December is a very busy time for Mullane, whose luxury interiors range includes cushions and lampshades, so prioritising some time to get her own home ready for Christmas is a must.

“People like to invest in their homes at Christmas and have them looking their very best in anticipation of hosting parties and having visitors, so it’s a busy time for me. However, I am usually quite good with my time management and will always ensure I set aside some time to put up my decorations.

Aoife Mullane: ‘I like to incorporate a lot of twinkling fairy lights to create even more lustre and sparkle.’ Photograph: Nick Bradshaw
Aoife Mullane: ‘I like to incorporate a lot of twinkling fairy lights to create even more lustre and sparkle.’ Photograph: Nick Bradshaw

“Myself, my sister, and my dad usually choose the tree, then we spend the afternoon listening to Christmas music and decorating it and the surrounding rooms. We always get a real tree as I think nothing beats the natural smell of pine. I have a thing about beautiful wreaths and we always get an amazing one with a large velvet bow from our local florist.”

When decorating for Christmas, there is no right or wrong, indeed, it is a great time to let your own personal style shine through; whether that’s going all out for a tinsel and glitz affair or opting for a muted minimalist look.

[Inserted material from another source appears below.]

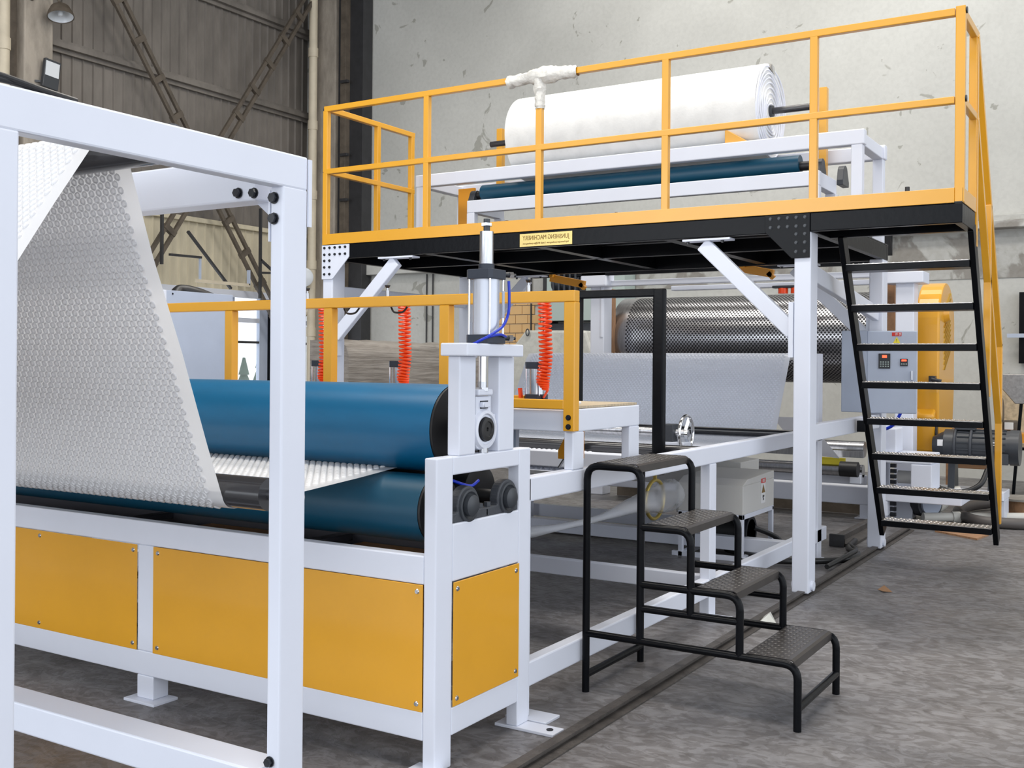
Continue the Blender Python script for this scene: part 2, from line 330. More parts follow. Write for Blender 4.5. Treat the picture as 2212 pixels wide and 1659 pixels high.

“In my own home, we go for the ‘more is more’ approach to decorating,” says Roe. “We include lots of colour, and use baubles and ornaments that we have collected throughout the years; Mickey Mouse ears from a memorable trip to Disneyland when our children were small, a paper star made by one of our first foster children and, preciously, a handmade angel crafted by a dear family member no longer with us. Some would call our decorating style over the top or even tacky, but it’s Christmas decorating the way we love it.”